_Instructions for the task:_ Please output the lines shown below exactly as they appear.

_Dataset section:_
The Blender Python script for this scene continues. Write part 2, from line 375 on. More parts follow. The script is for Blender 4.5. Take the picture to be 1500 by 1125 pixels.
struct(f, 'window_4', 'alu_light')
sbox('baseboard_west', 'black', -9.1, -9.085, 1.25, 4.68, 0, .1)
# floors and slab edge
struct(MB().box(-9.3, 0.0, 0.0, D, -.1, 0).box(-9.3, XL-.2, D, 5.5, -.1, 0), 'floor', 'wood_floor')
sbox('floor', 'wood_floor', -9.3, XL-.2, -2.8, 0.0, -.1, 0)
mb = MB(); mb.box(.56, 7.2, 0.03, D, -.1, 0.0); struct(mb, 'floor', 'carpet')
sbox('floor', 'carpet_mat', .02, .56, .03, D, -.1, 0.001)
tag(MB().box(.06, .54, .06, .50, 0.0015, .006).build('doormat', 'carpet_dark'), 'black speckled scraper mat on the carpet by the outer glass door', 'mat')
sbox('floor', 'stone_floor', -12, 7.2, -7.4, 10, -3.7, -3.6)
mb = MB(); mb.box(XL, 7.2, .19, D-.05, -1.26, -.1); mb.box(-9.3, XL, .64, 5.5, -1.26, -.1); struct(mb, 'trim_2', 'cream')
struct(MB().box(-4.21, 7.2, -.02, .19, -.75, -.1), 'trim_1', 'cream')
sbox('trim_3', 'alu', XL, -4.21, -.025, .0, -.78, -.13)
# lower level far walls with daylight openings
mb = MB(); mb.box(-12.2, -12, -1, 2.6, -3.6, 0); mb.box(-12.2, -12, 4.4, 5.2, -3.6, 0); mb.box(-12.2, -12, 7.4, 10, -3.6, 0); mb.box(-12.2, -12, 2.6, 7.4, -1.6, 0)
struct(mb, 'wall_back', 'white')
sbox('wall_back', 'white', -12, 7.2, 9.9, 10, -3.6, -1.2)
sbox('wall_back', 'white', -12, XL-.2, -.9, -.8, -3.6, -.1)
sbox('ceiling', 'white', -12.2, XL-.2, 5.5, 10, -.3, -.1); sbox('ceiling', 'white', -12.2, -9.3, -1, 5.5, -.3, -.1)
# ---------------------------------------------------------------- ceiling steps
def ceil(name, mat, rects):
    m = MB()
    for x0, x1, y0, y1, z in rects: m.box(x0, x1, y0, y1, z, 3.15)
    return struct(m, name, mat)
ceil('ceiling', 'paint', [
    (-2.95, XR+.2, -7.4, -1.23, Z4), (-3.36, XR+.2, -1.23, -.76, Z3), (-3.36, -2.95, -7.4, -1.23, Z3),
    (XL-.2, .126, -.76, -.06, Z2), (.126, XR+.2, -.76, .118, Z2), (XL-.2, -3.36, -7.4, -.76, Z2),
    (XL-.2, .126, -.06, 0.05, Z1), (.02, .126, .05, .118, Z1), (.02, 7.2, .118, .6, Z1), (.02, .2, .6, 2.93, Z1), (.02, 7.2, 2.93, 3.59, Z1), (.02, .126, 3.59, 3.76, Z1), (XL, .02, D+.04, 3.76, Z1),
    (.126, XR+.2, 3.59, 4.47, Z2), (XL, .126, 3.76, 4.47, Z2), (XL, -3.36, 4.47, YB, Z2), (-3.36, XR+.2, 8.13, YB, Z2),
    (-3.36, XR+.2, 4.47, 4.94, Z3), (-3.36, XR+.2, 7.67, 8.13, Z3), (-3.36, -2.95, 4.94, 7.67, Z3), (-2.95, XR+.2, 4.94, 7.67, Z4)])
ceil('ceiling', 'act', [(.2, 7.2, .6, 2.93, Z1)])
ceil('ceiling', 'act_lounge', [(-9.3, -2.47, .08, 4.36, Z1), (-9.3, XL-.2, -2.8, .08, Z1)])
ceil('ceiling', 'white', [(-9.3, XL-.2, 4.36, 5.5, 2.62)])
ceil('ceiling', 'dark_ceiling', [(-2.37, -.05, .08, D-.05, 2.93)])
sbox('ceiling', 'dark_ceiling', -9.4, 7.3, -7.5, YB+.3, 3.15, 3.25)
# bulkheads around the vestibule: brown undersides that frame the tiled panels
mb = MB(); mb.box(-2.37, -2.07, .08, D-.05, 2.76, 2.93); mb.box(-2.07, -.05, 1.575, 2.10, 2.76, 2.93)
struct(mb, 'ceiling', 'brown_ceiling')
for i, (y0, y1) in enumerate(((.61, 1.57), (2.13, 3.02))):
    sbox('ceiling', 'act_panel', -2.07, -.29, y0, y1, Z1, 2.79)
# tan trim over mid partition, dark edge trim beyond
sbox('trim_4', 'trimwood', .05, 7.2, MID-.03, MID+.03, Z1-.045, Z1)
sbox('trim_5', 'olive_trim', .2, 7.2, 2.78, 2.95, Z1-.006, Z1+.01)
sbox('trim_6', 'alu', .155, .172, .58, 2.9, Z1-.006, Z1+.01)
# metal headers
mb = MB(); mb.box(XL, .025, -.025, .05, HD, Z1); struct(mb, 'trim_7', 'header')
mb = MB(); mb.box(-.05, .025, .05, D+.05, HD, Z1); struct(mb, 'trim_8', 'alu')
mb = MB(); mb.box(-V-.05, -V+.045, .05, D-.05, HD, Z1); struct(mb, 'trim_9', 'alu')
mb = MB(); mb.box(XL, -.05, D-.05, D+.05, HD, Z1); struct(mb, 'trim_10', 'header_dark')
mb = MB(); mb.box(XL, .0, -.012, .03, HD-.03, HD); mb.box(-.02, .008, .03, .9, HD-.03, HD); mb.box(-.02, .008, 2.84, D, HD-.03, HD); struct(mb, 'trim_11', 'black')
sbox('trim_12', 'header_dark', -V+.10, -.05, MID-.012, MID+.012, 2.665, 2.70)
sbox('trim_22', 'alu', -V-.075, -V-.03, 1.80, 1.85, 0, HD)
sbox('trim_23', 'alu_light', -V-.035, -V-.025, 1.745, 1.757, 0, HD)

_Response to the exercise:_
The Blender Python script for this scene continues. Write part 2, from line 375 on. More parts follow. The script is for Blender 4.5. Take the picture to be 1500 by 1125 pixels.
struct(f, 'window_4', 'alu_light')
sbox('baseboard_west', 'black', -9.1, -9.085, 1.25, 4.68, 0, .1)
# floors and slab edge
struct(MB().box(-9.3, 0.0, 0.0, D, -.1, 0).box(-9.3, XL-.2, D, 5.5, -.1, 0), 'floor', 'wood_floor')
sbox('floor', 'wood_floor', -9.3, XL-.2, -2.8, 0.0, -.1, 0)
mb = MB(); mb.box(.56, 7.2, 0.03, D, -.1, 0.0); struct(mb, 'floor', 'carpet')
sbox('floor', 'carpet_mat', .02, .56, .03, D, -.1, 0.001)
tag(MB().box(.06, .54, .06, .50, 0.0015, .006).build('doormat', 'carpet_dark'), 'black speckled scraper mat on the carpet by the outer glass door', 'mat')
sbox('floor', 'stone_floor', -12, 7.2, -7.4, 10, -3.7, -3.6)
mb = MB(); mb.box(XL, 7.2, .19, D-.05, -1.26, -.1); mb.box(-9.3, XL, .64, 5.5, -1.26, -.1); struct(mb, 'trim_2', 'cream')
struct(MB().box(-4.21, 7.2, -.02, .19, -.75, -.1), 'trim_1', 'cream')
sbox('trim_3', 'alu', XL, -4.21, -.025, .0, -.78, -.13)
# lower level far walls with daylight openings
mb = MB(); mb.box(-12.2, -12, -1, 2.6, -3.6, 0); mb.box(-12.2, -12, 4.4, 5.2, -3.6, 0); mb.box(-12.2, -12, 7.4, 10, -3.6, 0); mb.box(-12.2, -12, 2.6, 7.4, -1.6, 0)
struct(mb, 'wall_back', 'white')
sbox('wall_back', 'white', -12, 7.2, 9.9, 10, -3.6, -1.2)
sbox('wall_back', 'white', -12, XL-.2, -.9, -.8, -3.6, -.1)
sbox('ceiling', 'white', -12.2, XL-.2, 5.5, 10, -.3, -.1); sbox('ceiling', 'white', -12.2, -9.3, -1, 5.5, -.3, -.1)
# ---------------------------------------------------------------- ceiling steps
def ceil(name, mat, rects):
    m = MB()
    for x0, x1, y0, y1, z in rects: m.box(x0, x1, y0, y1, z, 3.15)
    return struct(m, name, mat)
ceil('ceiling', 'paint', [
    (-2.95, XR+.2, -7.4, -1.23, Z4), (-3.36, XR+.2, -1.23, -.76, Z3), (-3.36, -2.95, -7.4, -1.23, Z3),
    (XL-.2, .126, -.76, -.06, Z2), (.126, XR+.2, -.76, .118, Z2), (XL-.2, -3.36, -7.4, -.76, Z2),
    (XL-.2, .126, -.06, 0.05, Z1), (.02, .126, .05, .118, Z1), (.02, 7.2, .118, .6, Z1), (.02, .2, .6, 2.93, Z1), (.02, 7.2, 2.93, 3.59, Z1), (.02, .126, 3.59, 3.76, Z1), (XL, .02, D+.04, 3.76, Z1),
    (.126, XR+.2, 3.59, 4.47, Z2), (XL, .126, 3.76, 4.47, Z2), (XL, -3.36, 4.47, YB, Z2), (-3.36, XR+.2, 8.13, YB, Z2),
    (-3.36, XR+.2, 4.47, 4.94, Z3), (-3.36, XR+.2, 7.67, 8.13, Z3), (-3.36, -2.95, 4.94, 7.67, Z3), (-2.95, XR+.2, 4.94, 7.67, Z4)])
ceil('ceiling', 'act', [(.2, 7.2, .6, 2.93, Z1)])
ceil('ceiling', 'act_lounge', [(-9.3, -2.47, .08, 4.36, Z1), (-9.3, XL-.2, -2.8, .08, Z1)])
ceil('ceiling', 'white', [(-9.3, XL-.2, 4.36, 5.5, 2.62)])
ceil('ceiling', 'dark_ceiling', [(-2.37, -.05, .08, D-.05, 2.93)])
sbox('ceiling', 'dark_ceiling', -9.4, 7.3, -7.5, YB+.3, 3.15, 3.25)
# bulkheads around the vestibule: brown undersides that frame the tiled panels
mb = MB(); mb.box(-2.37, -2.07, .08, D-.05, 2.76, 2.93); mb.box(-2.07, -.05, 1.575, 2.10, 2.76, 2.93)
struct(mb, 'ceiling', 'brown_ceiling')
for i, (y0, y1) in enumerate(((.61, 1.57), (2.13, 3.02))):
    sbox('ceiling', 'act_panel', -2.07, -.29, y0, y1, Z1, 2.79)
# tan trim over mid partition, dark edge trim beyond
sbox('trim_4', 'trimwood', .05, 7.2, MID-.03, MID+.03, Z1-.045, Z1)
sbox('trim_5', 'olive_trim', .2, 7.2, 2.78, 2.95, Z1-.006, Z1+.01)
sbox('trim_6', 'alu', .155, .172, .58, 2.9, Z1-.006, Z1+.01)
# metal headers
mb = MB(); mb.box(XL, .025, -.025, .05, HD, Z1); struct(mb, 'trim_7', 'header')
mb = MB(); mb.box(-.05, .025, .05, D+.05, HD, Z1); struct(mb, 'trim_8', 'alu')
mb = MB(); mb.box(-V-.05, -V+.045, .05, D-.05, HD, Z1); struct(mb, 'trim_9', 'alu')
mb = MB(); mb.box(XL, -.05, D-.05, D+.05, HD, Z1); struct(mb, 'trim_10', 'header_dark')
mb = MB(); mb.box(XL, .0, -.012, .03, HD-.03, HD); mb.box(-.02, .008, .03, .9, HD-.03, HD); mb.box(-.02, .008, 2.84, D, HD-.03, HD); struct(mb, 'trim_11', 'black')
sbox('trim_12', 'header_dark', -V+.10, -.05, MID-.012, MID+.012, 2.665, 2.70)
sbox('trim_22', 'alu', -V-.075, -V-.03, 1.80, 1.85, 0, HD)
sbox('trim_23', 'alu_light', -V-.035, -V-.025, 1.745, 1.757, 0, HD)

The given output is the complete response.